Энергичные усилия приносили постепенно всё новые, хотя, казалось бы, и мелкие результаты. Со временем Рузвельт стал отказываться от сопровождения, когда ему надо было пройти небольшое расстояние. Мало кто знал, что он идет, не просто опираясь на трость, а перенося на прочную опору основную тяжесть своего тела, что нижняя часть туловища находится в плотных металлических оковах. Мучительная боль, которую он при этом испытывал, не подлежала оглашению. Прилагались все старания, чтобы на фотографии, тем более предназначенные для прессы, ни в коем случае не попадал Рузвельт в инвалидном кресле. Семейство папарацци тогда еще не расплодилось, фотографы вели себя в основном прилично. Читатели газет, особенно ньюйоркцы, лучше знавшие Рузвельта, чем жители других штатов, верили, что он действительно поправляется. Благоприятное впечатление производили на них фото улыбающегося Рузвельта, вроде бы беззаботно шагавшего с тросточкой по аллее, а на самом деле с огромными усилиями преодолевавшего крохотное расстояние от дома до машины.
Благодаря собственной энергии, силе духа, неуклонной, хотя и мало обоснованной уверенности, что он сможет выздороветь, опираясь на поддержку жены, партнеров и друзей, всего своего небольшого неофициального штаба, Франклин Рузвельт оставался если не в центре, то во всяком случае в пределах политического истеблишмента Демократической партии. В первые годы после заболевания он не был в состоянии посещать митинги, приемы и прочие общественные мероприятия, столь важные для «политического животного». Но Элеонора исправно бывала на многих подобных акциях, и постепенно их участники стали воспринимать ее как выразительницу позиций мужа.
В некоторых случаях Рузвельт по просьбе организаторов того или иного собрания обращался к ним с приветственными письмами, в которых выражал свою позицию по рассматриваемой теме. Обычно он выступал в поддержку мелкого бизнеса, интересов «среднего американца», имея в виду, что именно эти слои были главной опорой Демократической партии. И хотя в этих обращениях было немало чистой демагогии, особенно учитывая то, что сам Рузвельт был человеком весьма богатым, рядовым избирателям нравилось, как он, отчасти с подачи Хоува, но в значительной мере по собственному внутреннему порыву, настаивал на том, что профессиональных «делателей денег» надо держать подальше от власти, что правительство должно оставаться в руках самого «народа».
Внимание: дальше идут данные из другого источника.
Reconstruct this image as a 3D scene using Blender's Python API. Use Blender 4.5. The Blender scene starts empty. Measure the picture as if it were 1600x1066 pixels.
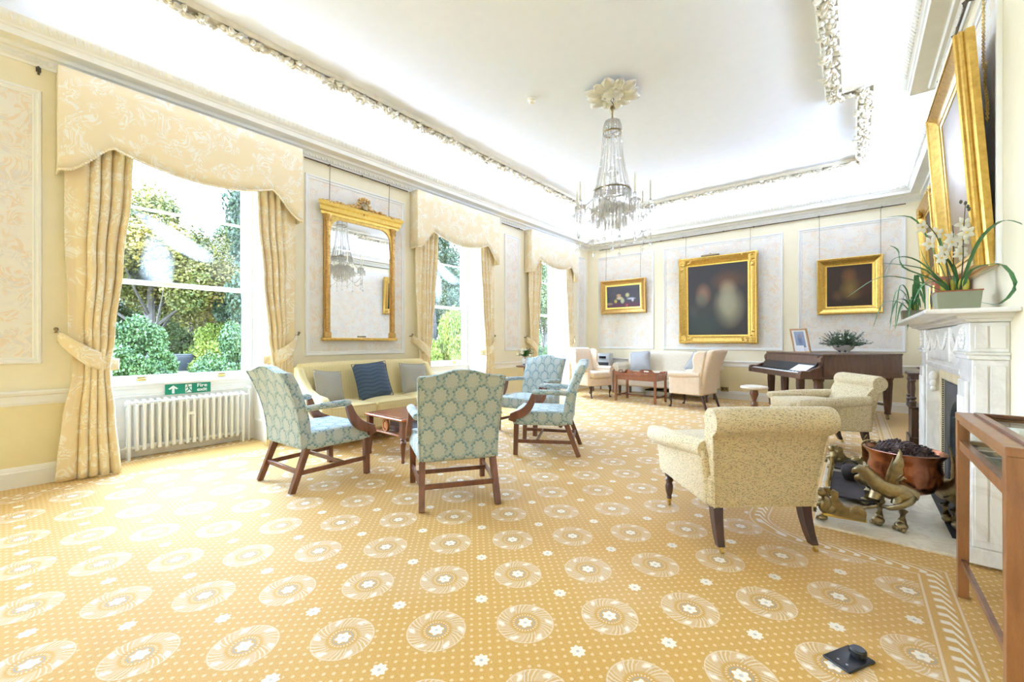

Рузвельт рано начал понимать, что демократия — это весьма зыбкий и подчас опасный инструмент, что среди избирателей политически ответственные, осознающие свой общественный долг люди не составляют большинство. Подобно своему современнику из далекой России писателю Михаилу Булгакову, у которого в «Собачьем сердце» профессор Преображенский произносит сакраментальную фразу, что он не любит пролетариат, аристократ Рузвельт был крайне далек от малообразованных или попросту неграмотных жителей городских трущоб или захолустных ферм.
Он, однако, понимал две противоположные, но взаимосвязанные вещи. С одной стороны, большинство этих людей, стоящих на самой низшей ступени развития, могут, возбудившись, истерически требовать справедливости, но на самом деле думают только о хлебе насущном, причем готовы вырвать его изо рта своих ближних и с этой целью пойти на обман, подлог, донос, любую другую подлость, иногда вплоть до убийства. Рузвельт осознавал, что толпа в руках матерых «народоправцев» может превратиться в разрушительную силу, последствия которой невозможно предвидеть. Перед его глазами был опыт России. С другой стороны, он постепенно приходил к выводу, что в общении с толпой, в которую легко превращаются не только народные низы, но и группы средних слоев, надо тщательно скрывать свойственный ему снобизм, надо подделываться под привычные образы и манеры аудитории, говорить близким ей языком, осторожно обещать то, к чему стремились слушатели, даже если эти обещания были ему самому чужды и он не собирался их выполнять. Иначе говоря, демагогия, популизм — это оружие любого политика, но серьезный деятель должен пользоваться им весьма осторожно, не впадать в крайности, иметь запасные пути, на которые можно было бы при необходимости отступить.